II. Institutional and Accredited Investors

If Corporation Alpha uses crowdfunding as a source of investment it means that Alpha was unable to find the funds from a single investor, or a small group of investors. Alpha will likely receive investment from many different investors in small amounts through crowdfunding. For example, if everyone invested $1,000, this would give Alpha 1,000 investors if they raised the maximum $1 million. Thus, the shareholder holds only 0.1% of the equity in the company and the probability of their input actually being the deciding vote in an election is smaller. Those investors would not have a great incentive to oversee the company.

However, if an institutional or an accredited investor were to join in the investment they would be able to capture a large portion of the class. For example, if one investor were to invest $250,000, she would own 25 percent of the corporation and be considered a controlling shareholder if other shareholders are dispersed. This would give that investor a large incentive to actively oversee management. Institutional and accredited investors will also have greater knowledge and skills than the average investor and will be able to provide needed expertise.

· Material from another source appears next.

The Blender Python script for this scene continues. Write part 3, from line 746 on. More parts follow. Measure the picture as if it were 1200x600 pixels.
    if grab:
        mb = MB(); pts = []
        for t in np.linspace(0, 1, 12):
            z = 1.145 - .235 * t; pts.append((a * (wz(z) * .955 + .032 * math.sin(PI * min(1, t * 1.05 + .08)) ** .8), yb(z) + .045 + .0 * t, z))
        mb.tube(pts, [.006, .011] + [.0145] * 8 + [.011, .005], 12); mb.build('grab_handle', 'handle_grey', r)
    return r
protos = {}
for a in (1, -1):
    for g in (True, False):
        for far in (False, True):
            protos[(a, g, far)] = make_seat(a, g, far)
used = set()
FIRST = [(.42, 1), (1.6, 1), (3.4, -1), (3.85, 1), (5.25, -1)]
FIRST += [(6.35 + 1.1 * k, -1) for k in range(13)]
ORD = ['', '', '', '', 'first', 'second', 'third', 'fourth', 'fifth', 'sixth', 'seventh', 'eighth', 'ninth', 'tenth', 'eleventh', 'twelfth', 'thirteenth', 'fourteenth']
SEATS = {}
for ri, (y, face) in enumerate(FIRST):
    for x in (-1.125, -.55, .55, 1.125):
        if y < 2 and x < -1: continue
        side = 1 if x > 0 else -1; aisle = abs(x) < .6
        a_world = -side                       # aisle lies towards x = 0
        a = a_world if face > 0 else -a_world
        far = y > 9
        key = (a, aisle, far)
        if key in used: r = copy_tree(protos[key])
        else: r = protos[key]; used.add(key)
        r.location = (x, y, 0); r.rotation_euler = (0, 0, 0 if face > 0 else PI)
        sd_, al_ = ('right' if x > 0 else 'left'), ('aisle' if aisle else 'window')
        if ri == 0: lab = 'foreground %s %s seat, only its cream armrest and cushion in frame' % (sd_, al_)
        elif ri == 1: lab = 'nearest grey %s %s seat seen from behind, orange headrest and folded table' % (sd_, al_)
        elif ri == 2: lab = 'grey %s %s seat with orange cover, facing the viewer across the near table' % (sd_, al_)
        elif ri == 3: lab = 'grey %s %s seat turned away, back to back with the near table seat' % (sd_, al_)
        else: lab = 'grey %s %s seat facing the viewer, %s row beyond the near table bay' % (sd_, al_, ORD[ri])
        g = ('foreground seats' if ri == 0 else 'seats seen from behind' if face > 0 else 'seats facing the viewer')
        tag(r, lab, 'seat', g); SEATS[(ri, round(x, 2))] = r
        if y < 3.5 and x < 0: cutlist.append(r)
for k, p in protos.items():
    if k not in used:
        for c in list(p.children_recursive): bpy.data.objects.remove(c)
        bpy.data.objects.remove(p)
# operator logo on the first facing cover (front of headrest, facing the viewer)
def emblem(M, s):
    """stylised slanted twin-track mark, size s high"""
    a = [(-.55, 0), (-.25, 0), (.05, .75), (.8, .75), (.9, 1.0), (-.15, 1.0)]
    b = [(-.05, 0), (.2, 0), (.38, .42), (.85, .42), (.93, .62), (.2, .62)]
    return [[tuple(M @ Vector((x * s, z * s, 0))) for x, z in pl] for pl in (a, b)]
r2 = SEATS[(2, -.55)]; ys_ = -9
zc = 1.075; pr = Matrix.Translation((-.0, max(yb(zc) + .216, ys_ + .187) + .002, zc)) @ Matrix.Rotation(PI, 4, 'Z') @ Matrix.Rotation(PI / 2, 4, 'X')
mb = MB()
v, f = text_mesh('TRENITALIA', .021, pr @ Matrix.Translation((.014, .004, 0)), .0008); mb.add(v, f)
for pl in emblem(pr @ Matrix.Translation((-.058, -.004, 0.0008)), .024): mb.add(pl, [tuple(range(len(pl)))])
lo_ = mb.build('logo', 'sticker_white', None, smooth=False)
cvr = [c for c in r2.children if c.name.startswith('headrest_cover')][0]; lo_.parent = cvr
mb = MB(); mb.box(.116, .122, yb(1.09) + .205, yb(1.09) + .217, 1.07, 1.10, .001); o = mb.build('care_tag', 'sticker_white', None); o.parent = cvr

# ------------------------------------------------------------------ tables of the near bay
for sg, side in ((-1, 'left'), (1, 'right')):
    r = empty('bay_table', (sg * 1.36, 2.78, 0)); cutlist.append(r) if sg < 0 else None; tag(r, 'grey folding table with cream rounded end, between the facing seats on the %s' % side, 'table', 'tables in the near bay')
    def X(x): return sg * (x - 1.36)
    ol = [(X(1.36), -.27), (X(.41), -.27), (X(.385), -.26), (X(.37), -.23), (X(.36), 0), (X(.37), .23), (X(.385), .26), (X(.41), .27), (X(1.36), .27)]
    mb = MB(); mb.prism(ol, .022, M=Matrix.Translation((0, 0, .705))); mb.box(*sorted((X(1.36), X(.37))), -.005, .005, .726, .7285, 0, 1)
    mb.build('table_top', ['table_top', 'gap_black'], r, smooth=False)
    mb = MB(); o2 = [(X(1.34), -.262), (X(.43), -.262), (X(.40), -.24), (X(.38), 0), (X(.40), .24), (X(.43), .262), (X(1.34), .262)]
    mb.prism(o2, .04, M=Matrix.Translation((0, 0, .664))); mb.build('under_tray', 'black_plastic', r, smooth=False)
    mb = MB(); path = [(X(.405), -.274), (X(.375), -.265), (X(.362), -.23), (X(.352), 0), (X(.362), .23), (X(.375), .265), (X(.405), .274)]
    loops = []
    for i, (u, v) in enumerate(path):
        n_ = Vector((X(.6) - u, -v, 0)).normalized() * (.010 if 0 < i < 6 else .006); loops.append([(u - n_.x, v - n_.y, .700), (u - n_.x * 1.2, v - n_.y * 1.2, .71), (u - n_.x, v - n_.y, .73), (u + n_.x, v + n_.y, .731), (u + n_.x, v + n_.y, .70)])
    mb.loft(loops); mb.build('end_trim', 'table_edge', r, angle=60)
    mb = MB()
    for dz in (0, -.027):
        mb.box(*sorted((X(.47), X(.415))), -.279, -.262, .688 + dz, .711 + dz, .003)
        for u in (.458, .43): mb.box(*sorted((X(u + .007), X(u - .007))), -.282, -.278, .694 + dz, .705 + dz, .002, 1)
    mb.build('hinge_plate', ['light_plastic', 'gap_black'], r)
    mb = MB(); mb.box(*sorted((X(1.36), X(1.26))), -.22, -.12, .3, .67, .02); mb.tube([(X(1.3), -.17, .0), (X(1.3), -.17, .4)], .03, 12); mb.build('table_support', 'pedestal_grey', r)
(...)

Since institutional and accredited investors are not limited by the crowdfunding rules, they have many other investments available to them. Rather than invest a limited amount, institutional investors could convince companies to forego crowdfunding, or just choose not to invest. This would limit the total investment available to the companies, and also harm the investors who will lose the benefits of having a highly incentive capable investor.

If institutional and accredited investors are allowed to invest on different terms, then their incentive structure will differ from the crowdfunding investor. Only if they have the same terms will any of the benefits of more active shareholders accrue to the crowdfunded investors. Requiring the same terms for all investors will also help to make sure that non-institutional or accredited investors get the best terms because a large shareholder will have better incentives to negotiate in advance.